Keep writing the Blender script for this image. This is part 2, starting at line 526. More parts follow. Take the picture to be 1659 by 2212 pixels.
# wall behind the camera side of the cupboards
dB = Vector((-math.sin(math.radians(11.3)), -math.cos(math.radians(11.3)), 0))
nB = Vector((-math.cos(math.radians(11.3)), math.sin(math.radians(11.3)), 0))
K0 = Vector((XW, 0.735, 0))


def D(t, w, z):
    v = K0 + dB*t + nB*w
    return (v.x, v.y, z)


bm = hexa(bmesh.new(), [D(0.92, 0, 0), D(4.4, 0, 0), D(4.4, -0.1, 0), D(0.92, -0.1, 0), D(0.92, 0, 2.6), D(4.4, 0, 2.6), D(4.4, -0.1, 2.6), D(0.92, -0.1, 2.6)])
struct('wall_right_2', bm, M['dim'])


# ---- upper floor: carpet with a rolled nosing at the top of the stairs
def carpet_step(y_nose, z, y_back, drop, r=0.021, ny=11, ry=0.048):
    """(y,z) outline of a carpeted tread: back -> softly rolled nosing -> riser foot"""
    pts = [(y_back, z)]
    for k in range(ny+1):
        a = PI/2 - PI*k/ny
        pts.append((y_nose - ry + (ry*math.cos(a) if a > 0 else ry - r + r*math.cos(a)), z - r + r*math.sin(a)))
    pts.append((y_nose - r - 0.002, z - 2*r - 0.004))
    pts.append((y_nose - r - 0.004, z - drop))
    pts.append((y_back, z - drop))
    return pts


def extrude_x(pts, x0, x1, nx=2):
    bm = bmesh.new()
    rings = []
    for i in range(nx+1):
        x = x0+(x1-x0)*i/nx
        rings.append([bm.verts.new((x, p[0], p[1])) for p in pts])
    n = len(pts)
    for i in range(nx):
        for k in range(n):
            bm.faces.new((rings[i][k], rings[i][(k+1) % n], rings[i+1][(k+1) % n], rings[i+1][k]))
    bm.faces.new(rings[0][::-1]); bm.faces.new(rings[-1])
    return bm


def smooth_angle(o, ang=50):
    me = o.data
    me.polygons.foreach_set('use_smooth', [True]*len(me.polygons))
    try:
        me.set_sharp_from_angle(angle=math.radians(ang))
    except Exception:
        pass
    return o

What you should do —
Repeat the material word for word from its opening line up to and including the line containing "struct('wall_right_2', bm, M['dim'])".

Problem solution —
Keep writing the Blender script for this image. This is part 2, starting at line 526. More parts follow. Take the picture to be 1659 by 2212 pixels.
# wall behind the camera side of the cupboards
dB = Vector((-math.sin(math.radians(11.3)), -math.cos(math.radians(11.3)), 0))
nB = Vector((-math.cos(math.radians(11.3)), math.sin(math.radians(11.3)), 0))
K0 = Vector((XW, 0.735, 0))


def D(t, w, z):
    v = K0 + dB*t + nB*w
    return (v.x, v.y, z)


bm = hexa(bmesh.new(), [D(0.92, 0, 0), D(4.4, 0, 0), D(4.4, -0.1, 0), D(0.92, -0.1, 0), D(0.92, 0, 2.6), D(4.4, 0, 2.6), D(4.4, -0.1, 2.6), D(0.92, -0.1, 2.6)])
struct('wall_right_2', bm, M['dim'])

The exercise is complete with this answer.